Le tabac syrien, qui est relativement d’une bonne qualité, est principalement cultivé dans les montagnes côtières syriennes qui sont politiquement largement acquises au régime, d’où le soutien apporté à ce secteur. Une autre raison est qu’une récolte plus importante permet d’augmenter la production locale et réduire ainsi les importations de cigarettes, dont les Syriens sont très grands consommateurs, et donc les sorties de devises.
Des millions de têtes de bétail perdues
Alors que le secteur agricole syrien est surtout reconnu pour ses cultures, tels le blé et le coton, le bétail ne représente pas moins historiquement une part significative des revenus du secteur, y compris à l’export.
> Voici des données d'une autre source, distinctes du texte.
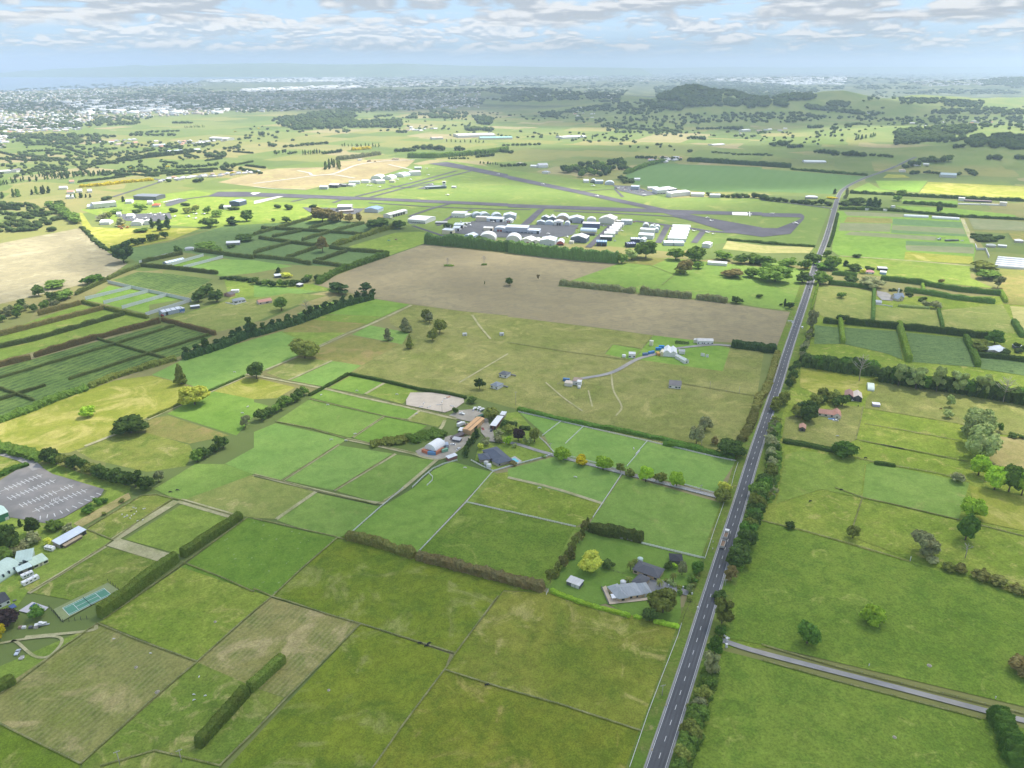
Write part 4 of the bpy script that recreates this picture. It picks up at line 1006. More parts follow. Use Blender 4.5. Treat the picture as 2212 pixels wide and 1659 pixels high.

Certaines années, l’élevage pouvait ainsi représenter en valeur jusqu’à 40 % de la production agricole syrienne et employer près de 20 % de la main-d’œuvre dans les régions rurales. Les exportations se montaient jusqu’à 450 millions de dollars et, en 2010, selon les données du FAO, une époque où la Syrie avait exporté 871 000 moutons.
Comme les autres secteurs, le cheptel animal a cependant été durement touché par le conflit. Depuis 2011, le nombre de moutons a baissé de moitié, de 18 à 9,8 millions de têtes ; celui de chèvres est passé de 2,3 à 1,6 million ; les bœufs ont vu leur nombre se réduire de 1,1 million à 650 000 ; quant au nombre de poulets, il a baissé de 26 à 11,5 millions.
Les éleveurs de moutons, dont une grande partie se trouvait dans la Badia, la zone semi-aride située entre l’Ouest et l’Est syrien, se sont retrouvés au milieu des lignes de front entre les différentes parties au conflit, y compris l’État islamique, les Kurdes du PYD et leur allié américain, le régime syrien et ses alliés russes et iraniens. Par conséquent, ils ont perdu une grande partie de leur bétail et ont quitté leur zone de résidence en grand nombre.
Par ailleurs, à cause du coût élevé de l’alimentation du bétail, beaucoup d’éleveurs tentent de vendre leurs moutons et poulets, mais les acheteurs sont peu nombreux, d’où une baisse des prix.
Les perspectives s’améliorent
Malgré une situation qui reste dramatique, le rapport estime que le secteur agricole se remet graduellement du conflit.
L’amélioration de la sécurité est un des grands facteurs qui explique cette amélioration avec un accès beaucoup plus facile aux marchés et des réseaux de transport et de distribution qui se fluidifient et qui font donc baisser les coûts. Par ailleurs, une partie du réseau d’irrigation est en train d’être réparée, alors que des paysans commencent à retourner à leurs terres. Les agriculteurs ont en particulier besoin de semences et d’une aide humanitaire durable afin de maintenir la sécurité alimentaire.
Ces améliorations restent cependant limitées et fragiles, et l’absence de moyens du gouvernement empêche que les investissements nécessaires se réalisent. Pourtant un regain d’activité de ce secteur est crucial, car une amélioration de la production agricole permettrait d’augmenter les revenus des zones rurales, de ralentir l’exode rural vers les villes et de réduire le coût des produits alimentaires dans les villes syriennes.